For some time now Mr Galloway has been the Labour Party's number one irritant, and he provocatively employs a terrorist metaphor to illustrate his disaffection with the Labour leadership. "Brown and Blair are amongst the hijackers who have taken over control of the plane and the passengers are going to have to fight them to try to get back into the cockpit," he says. "If they can't, then they face the choice of flying to destruction with the hijackers or getting out of the plane. Either the Labour Party members take back control of the plane ... or they will have to get out of the plane."
But last month, when he accused Tony Blair and George Bush of being "wolves" attacking Iraq and suggested British troops disobey "illegal" orders, the party set in motion plans to remove him as an MP. Typically Mr Galloway, who has been a Glasgow MP since 1987, is defiant about plans to deselect him and says he will "fight them all the way", pledging to stand as an independent if he is thrown out of the party.
He remains contemptuous of Mr Blair's "love affair" with President Bush and of the ministers in his Cabinet – such as Alan Milburn and John Reid – whom he remembers from his early years in politics as hard-left activists.
But Mr Galloway finds no contradiction in dining with members of Saddam Hussein's Baath party while condemning former lefties in his own party.
During the visit to Baghdad where he is alleged to have met an Iraqi intelligence agent to solicit funds, he spent Christmas at the home of the Iraqi Foreign Minister, Tariq Aziz.
"I spent all of Christmas Day with Tariq Aziz.
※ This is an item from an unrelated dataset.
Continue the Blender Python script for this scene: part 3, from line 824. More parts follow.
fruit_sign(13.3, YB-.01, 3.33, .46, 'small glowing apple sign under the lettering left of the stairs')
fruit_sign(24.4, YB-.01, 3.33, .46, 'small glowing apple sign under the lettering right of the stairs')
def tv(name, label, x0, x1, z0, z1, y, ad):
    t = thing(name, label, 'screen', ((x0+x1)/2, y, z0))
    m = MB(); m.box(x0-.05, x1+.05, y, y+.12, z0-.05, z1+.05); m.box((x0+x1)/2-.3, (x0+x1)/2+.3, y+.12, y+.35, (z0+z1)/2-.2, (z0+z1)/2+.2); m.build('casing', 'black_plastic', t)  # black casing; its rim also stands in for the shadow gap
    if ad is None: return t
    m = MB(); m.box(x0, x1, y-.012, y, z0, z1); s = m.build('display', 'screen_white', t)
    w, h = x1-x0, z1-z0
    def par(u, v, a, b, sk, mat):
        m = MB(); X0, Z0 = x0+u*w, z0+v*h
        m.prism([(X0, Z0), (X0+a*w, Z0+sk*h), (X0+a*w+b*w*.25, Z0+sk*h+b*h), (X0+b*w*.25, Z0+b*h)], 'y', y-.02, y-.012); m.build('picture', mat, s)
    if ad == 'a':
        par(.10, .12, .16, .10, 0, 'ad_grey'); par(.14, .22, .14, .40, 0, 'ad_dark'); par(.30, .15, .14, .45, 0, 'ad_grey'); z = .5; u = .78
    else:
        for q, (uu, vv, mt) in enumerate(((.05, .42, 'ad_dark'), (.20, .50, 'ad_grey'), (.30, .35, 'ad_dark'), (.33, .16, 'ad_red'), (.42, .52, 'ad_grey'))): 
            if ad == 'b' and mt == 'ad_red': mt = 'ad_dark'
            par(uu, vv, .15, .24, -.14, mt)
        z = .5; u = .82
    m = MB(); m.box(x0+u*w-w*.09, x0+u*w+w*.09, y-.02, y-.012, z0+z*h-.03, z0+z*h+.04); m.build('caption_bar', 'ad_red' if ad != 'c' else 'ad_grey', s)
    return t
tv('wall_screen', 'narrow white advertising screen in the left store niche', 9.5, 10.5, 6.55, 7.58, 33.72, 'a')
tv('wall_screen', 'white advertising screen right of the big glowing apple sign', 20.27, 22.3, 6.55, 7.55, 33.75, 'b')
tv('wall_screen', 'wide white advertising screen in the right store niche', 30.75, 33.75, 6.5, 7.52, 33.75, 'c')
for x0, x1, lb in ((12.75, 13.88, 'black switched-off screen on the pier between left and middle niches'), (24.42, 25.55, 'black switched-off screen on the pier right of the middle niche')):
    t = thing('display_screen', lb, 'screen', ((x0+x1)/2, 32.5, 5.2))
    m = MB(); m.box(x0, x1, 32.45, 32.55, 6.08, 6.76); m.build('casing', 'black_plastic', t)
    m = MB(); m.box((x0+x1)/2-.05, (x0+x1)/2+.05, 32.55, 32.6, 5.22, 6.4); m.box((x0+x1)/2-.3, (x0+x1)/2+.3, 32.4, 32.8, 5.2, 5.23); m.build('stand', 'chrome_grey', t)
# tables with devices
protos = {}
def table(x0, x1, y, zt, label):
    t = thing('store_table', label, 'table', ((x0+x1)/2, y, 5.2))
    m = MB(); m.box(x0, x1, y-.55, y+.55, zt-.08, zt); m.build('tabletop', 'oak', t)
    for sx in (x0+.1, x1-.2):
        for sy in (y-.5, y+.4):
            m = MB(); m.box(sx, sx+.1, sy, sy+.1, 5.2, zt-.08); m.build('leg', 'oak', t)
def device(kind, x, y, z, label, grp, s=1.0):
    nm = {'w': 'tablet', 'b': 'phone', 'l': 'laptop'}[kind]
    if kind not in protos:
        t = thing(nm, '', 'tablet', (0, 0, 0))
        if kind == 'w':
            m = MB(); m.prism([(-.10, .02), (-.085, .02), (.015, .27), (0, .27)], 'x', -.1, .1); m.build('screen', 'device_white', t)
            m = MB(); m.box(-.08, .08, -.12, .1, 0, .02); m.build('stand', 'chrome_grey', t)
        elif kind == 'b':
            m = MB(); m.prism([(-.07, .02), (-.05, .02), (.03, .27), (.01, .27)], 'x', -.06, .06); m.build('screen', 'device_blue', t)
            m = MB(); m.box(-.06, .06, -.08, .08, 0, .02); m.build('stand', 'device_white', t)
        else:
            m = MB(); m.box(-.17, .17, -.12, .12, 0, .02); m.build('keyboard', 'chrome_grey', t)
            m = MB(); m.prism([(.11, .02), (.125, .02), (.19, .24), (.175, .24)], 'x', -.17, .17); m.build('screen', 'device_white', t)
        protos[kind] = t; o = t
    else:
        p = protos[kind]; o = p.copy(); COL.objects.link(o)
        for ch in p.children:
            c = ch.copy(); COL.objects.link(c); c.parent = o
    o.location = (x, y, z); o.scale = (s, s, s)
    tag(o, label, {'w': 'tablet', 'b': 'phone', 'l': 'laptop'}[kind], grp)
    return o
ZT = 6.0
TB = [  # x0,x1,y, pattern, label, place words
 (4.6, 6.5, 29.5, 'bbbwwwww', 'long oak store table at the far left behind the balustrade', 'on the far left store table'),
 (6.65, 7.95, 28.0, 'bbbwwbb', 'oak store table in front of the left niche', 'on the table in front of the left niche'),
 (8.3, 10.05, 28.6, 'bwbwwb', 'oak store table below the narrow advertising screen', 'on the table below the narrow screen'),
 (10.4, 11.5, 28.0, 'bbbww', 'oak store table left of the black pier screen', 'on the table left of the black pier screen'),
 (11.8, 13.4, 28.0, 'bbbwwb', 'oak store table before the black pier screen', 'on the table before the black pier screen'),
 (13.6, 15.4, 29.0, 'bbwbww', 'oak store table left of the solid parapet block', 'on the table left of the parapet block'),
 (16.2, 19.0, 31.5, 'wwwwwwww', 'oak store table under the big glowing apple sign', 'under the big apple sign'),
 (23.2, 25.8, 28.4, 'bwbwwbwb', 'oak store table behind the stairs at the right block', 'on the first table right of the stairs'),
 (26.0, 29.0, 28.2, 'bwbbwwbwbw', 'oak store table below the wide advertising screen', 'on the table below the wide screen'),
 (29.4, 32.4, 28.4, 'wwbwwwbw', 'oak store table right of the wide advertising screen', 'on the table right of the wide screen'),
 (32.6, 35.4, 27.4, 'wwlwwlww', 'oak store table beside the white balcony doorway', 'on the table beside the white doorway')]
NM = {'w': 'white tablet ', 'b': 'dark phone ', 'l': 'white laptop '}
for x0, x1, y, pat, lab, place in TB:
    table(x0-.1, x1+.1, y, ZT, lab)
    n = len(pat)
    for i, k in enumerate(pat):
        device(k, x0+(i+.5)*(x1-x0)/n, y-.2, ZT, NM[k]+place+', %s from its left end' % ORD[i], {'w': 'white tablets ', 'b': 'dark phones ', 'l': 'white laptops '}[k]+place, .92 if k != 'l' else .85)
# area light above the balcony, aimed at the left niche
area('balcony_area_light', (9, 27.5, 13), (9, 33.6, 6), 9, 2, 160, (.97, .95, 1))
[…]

I well remember spending Christmas in Baghdad," he says. "I spent the whole day in his house."
Mr Galloway's recent call for British troops to lay down their arms in Iraq has led The Sun to start a legal action against him for treasonable behaviour or "incitement to disaffection".
But the prospect of such a challenge seems, perversely, to delight him. "After a long life I hope to have chiselled on my gravestone 'He incited them to disaffection'," he says.